### Records provided:
......
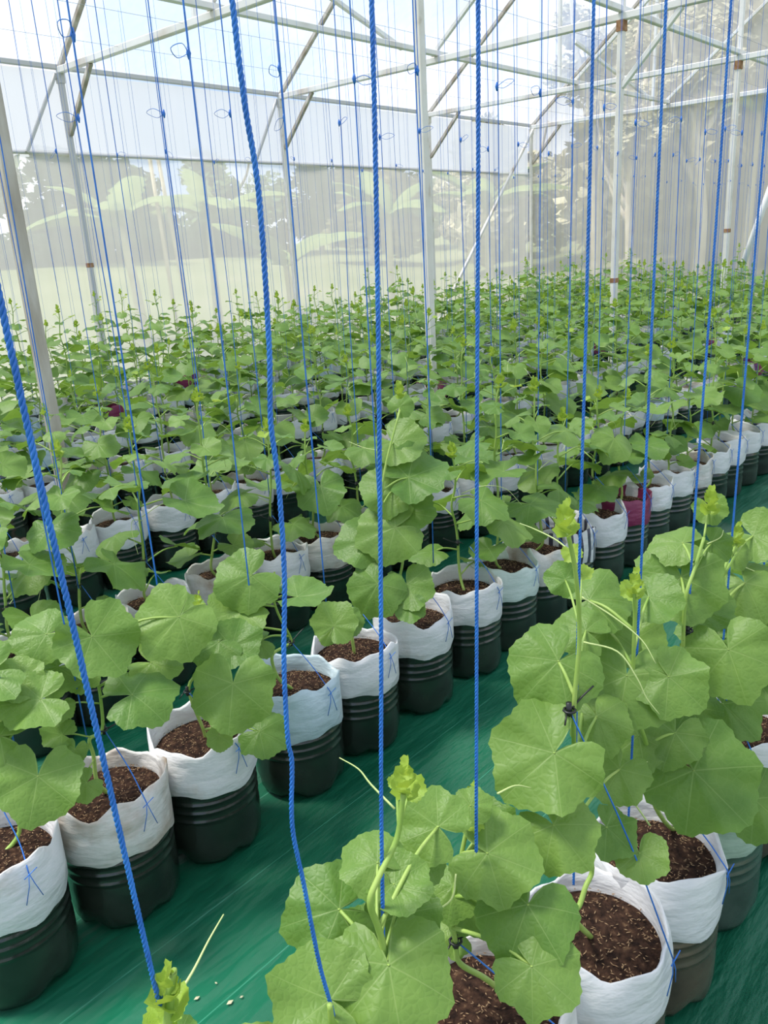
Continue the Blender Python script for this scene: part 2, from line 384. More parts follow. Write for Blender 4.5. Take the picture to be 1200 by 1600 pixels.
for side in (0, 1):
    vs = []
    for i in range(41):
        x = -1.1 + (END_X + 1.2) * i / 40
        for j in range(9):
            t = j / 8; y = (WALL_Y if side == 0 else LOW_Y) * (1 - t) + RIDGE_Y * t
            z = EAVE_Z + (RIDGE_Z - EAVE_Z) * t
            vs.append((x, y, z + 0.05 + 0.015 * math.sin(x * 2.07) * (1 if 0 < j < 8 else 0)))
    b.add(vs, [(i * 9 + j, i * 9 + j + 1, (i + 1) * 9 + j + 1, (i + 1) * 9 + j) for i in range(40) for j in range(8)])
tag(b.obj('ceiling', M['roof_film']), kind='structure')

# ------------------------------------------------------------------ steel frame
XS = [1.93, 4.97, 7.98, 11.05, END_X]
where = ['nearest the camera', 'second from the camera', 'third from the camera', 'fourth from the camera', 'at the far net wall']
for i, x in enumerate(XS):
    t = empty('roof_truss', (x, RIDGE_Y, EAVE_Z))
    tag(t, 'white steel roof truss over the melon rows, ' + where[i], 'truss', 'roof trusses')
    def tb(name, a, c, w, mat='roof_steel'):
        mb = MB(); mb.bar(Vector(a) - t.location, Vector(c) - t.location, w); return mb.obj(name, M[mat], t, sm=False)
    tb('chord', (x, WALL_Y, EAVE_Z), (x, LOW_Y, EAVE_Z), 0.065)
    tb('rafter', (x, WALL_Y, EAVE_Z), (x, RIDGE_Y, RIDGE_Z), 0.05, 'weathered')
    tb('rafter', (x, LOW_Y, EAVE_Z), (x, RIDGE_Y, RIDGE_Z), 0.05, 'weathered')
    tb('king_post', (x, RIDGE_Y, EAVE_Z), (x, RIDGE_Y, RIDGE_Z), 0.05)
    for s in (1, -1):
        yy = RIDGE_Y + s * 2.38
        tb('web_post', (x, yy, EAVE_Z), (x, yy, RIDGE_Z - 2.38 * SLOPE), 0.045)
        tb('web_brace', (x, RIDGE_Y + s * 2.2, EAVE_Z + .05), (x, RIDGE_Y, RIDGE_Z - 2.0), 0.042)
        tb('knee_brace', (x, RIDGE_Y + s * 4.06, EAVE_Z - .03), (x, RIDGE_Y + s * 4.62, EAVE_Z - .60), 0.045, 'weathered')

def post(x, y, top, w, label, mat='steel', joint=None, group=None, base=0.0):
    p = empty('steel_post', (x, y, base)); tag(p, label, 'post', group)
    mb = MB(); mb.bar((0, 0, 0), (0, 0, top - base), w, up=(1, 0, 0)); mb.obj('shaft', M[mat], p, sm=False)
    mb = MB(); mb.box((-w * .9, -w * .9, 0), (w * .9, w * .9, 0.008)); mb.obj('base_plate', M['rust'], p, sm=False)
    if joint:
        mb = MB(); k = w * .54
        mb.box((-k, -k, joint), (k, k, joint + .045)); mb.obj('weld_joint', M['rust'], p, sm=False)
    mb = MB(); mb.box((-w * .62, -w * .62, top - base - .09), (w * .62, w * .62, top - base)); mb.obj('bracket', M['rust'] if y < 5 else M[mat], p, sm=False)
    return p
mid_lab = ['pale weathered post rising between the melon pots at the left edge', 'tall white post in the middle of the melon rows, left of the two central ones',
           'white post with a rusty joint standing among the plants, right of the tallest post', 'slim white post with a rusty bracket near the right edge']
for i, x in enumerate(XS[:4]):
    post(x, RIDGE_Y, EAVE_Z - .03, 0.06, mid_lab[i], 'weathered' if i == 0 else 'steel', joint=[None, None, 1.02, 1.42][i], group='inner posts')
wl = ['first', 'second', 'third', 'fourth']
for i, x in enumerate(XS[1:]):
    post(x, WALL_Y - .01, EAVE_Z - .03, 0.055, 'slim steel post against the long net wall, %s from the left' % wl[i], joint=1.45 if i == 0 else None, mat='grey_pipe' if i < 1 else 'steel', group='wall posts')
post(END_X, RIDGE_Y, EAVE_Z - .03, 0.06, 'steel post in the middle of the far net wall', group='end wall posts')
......
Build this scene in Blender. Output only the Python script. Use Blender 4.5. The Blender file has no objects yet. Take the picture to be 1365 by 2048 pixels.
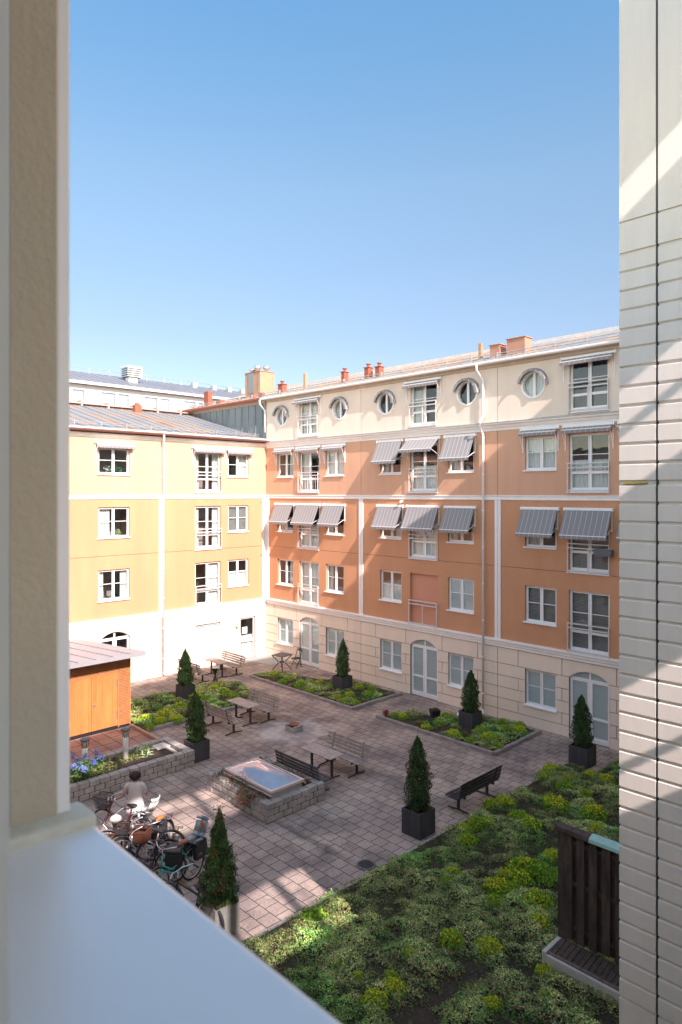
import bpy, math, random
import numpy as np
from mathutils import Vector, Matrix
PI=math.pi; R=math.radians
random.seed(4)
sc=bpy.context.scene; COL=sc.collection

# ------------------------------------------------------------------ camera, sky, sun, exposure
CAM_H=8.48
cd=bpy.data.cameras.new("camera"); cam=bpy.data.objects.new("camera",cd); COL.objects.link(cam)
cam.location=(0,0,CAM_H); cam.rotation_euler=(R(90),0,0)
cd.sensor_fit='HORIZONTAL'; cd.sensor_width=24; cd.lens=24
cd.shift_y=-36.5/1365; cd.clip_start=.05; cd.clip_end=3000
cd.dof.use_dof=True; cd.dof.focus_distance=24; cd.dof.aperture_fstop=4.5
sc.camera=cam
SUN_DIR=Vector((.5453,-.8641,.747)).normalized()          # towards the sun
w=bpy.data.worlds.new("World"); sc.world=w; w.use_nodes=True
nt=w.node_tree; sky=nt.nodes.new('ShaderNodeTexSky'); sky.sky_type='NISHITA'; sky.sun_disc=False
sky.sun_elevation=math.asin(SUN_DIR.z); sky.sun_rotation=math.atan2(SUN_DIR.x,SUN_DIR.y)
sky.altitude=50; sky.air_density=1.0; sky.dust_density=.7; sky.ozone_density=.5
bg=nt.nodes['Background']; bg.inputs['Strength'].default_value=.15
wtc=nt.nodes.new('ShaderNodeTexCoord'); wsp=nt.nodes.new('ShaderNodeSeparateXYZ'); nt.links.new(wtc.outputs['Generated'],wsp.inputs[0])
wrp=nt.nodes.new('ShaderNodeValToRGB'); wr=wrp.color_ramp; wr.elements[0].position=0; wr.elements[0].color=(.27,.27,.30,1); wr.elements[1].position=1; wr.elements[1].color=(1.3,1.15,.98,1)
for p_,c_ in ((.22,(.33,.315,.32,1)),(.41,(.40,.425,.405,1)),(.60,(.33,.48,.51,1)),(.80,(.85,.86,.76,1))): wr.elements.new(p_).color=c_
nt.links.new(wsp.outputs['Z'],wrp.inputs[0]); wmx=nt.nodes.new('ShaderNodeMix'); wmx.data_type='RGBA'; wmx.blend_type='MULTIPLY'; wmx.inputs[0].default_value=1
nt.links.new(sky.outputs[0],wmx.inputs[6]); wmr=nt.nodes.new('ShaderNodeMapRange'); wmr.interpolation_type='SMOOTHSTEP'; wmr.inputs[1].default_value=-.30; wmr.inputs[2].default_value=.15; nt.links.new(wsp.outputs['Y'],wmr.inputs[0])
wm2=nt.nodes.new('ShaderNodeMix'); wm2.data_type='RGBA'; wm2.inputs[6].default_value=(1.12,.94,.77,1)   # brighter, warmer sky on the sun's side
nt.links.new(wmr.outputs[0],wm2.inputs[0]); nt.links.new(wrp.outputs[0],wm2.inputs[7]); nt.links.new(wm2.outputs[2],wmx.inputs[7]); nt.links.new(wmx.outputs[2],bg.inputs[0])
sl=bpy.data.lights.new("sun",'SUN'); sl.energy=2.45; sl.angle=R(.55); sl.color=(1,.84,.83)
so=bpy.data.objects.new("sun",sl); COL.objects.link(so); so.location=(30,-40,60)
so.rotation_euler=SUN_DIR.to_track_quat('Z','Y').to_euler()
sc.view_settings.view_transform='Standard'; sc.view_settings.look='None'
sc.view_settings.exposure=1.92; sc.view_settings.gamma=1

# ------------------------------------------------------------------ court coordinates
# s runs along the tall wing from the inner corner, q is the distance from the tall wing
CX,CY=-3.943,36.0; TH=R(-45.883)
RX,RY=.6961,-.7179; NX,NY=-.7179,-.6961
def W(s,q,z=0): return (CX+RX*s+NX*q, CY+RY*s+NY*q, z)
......
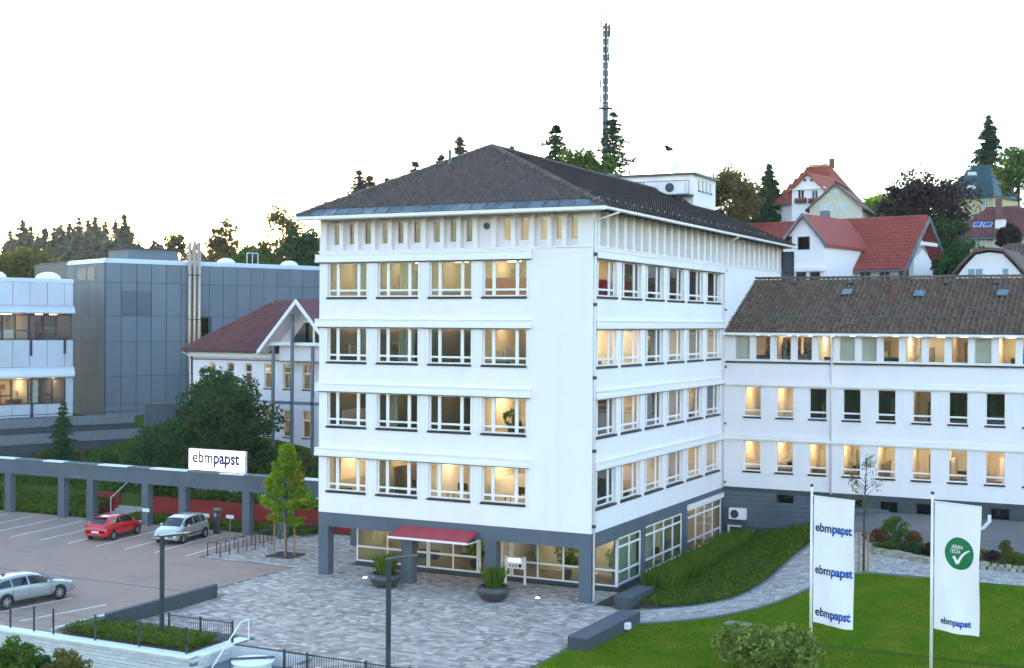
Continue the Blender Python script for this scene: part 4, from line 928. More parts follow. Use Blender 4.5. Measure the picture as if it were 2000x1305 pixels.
......
In the listing above, find the line with "Continue the Blender Python script for this scene: part 2, from" and the line with "tb('knee_brace', (x, RIDGE_Y". Output those two lines and every line between them, exactly as written.

Continue the Blender Python script for this scene: part 2, from line 384. More parts follow. Write for Blender 4.5. Take the picture to be 1200 by 1600 pixels.
for side in (0, 1):
    vs = []
    for i in range(41):
        x = -1.1 + (END_X + 1.2) * i / 40
        for j in range(9):
            t = j / 8; y = (WALL_Y if side == 0 else LOW_Y) * (1 - t) + RIDGE_Y * t
            z = EAVE_Z + (RIDGE_Z - EAVE_Z) * t
            vs.append((x, y, z + 0.05 + 0.015 * math.sin(x * 2.07) * (1 if 0 < j < 8 else 0)))
    b.add(vs, [(i * 9 + j, i * 9 + j + 1, (i + 1) * 9 + j + 1, (i + 1) * 9 + j) for i in range(40) for j in range(8)])
tag(b.obj('ceiling', M['roof_film']), kind='structure')

# ------------------------------------------------------------------ steel frame
XS = [1.93, 4.97, 7.98, 11.05, END_X]
where = ['nearest the camera', 'second from the camera', 'third from the camera', 'fourth from the camera', 'at the far net wall']
for i, x in enumerate(XS):
    t = empty('roof_truss', (x, RIDGE_Y, EAVE_Z))
    tag(t, 'white steel roof truss over the melon rows, ' + where[i], 'truss', 'roof trusses')
    def tb(name, a, c, w, mat='roof_steel'):
        mb = MB(); mb.bar(Vector(a) - t.location, Vector(c) - t.location, w); return mb.obj(name, M[mat], t, sm=False)
    tb('chord', (x, WALL_Y, EAVE_Z), (x, LOW_Y, EAVE_Z), 0.065)
    tb('rafter', (x, WALL_Y, EAVE_Z), (x, RIDGE_Y, RIDGE_Z), 0.05, 'weathered')
    tb('rafter', (x, LOW_Y, EAVE_Z), (x, RIDGE_Y, RIDGE_Z), 0.05, 'weathered')
    tb('king_post', (x, RIDGE_Y, EAVE_Z), (x, RIDGE_Y, RIDGE_Z), 0.05)
    for s in (1, -1):
        yy = RIDGE_Y + s * 2.38
        tb('web_post', (x, yy, EAVE_Z), (x, yy, RIDGE_Z - 2.38 * SLOPE), 0.045)
        tb('web_brace', (x, RIDGE_Y + s * 2.2, EAVE_Z + .05), (x, RIDGE_Y, RIDGE_Z - 2.0), 0.042)
        tb('knee_brace', (x, RIDGE_Y + s * 4.06, EAVE_Z - .03), (x, RIDGE_Y + s * 4.62, EAVE_Z - .60), 0.045, 'weathered')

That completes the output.